GREEK ECONOMYGreek Bonds Trading as if Country Has Regained Investment Grade Ratings

Greek bonds are already trading as if the country has regained investment grade, this is according to financial analysts who deal with Greek government debt. Investors view Greece’s return to investment-grade credit ratings as highly likely, considering the New Democracy Party’s victory in the recent election and the expectation of continued reforms. The drop in borrowing costs this week has already led the bonds to trade as investment-grade paper, analysts say.

Greek 10-year bond yields, which currently stand at around 3.9%, are now trading approximately 50 basis points below Italy’s, despite Italy having investment-grade credit ratings. The decline in Greek bond yields following the election result has led to the lowest risk premium over German bonds since 2021.

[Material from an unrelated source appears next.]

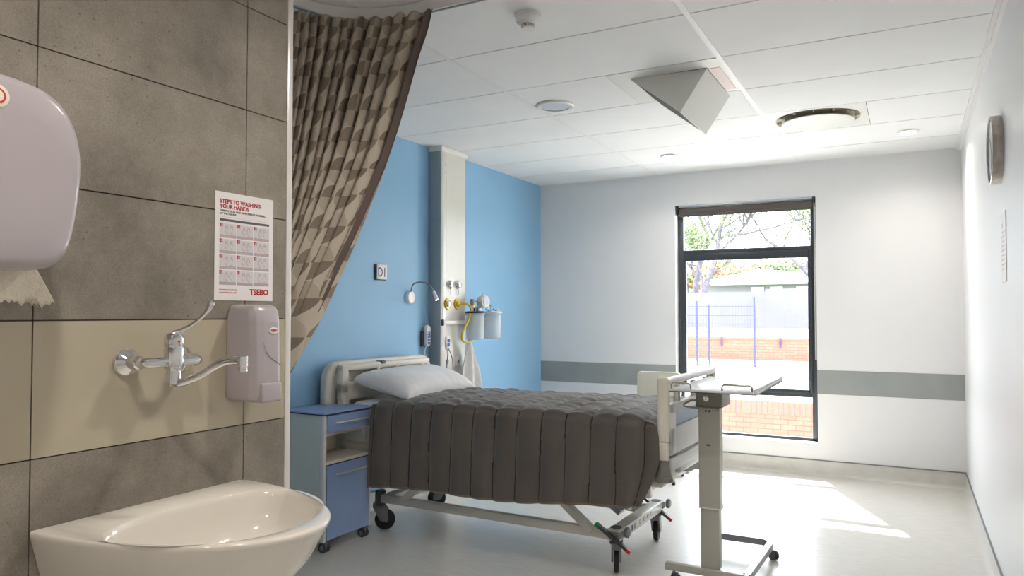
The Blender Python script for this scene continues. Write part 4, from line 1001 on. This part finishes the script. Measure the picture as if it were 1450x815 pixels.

Since the end of its bailout program in 2018, Greece has regained market access, reduced its public debt, and is expected to outpace the average growth rate of the European Union this year and next. A return to investment grade would hold significant importance for Greece, as it would make Greek debt eligible for government bond indexes, attracting a larger pool of global investors.

However, analysts caution that the anticipated upgrade, potentially in October from S&P Global Ratings, is already priced into the market and may not lead to a significant reduction in Greek bond yield spreads relative to German bonds. The official inclusion in indexes could attract index buyers, but there might also be selling from investors who had bought Greek debt in anticipation of the upgrade. Therefore, any rally on the back of the upgrade is expected to be limited.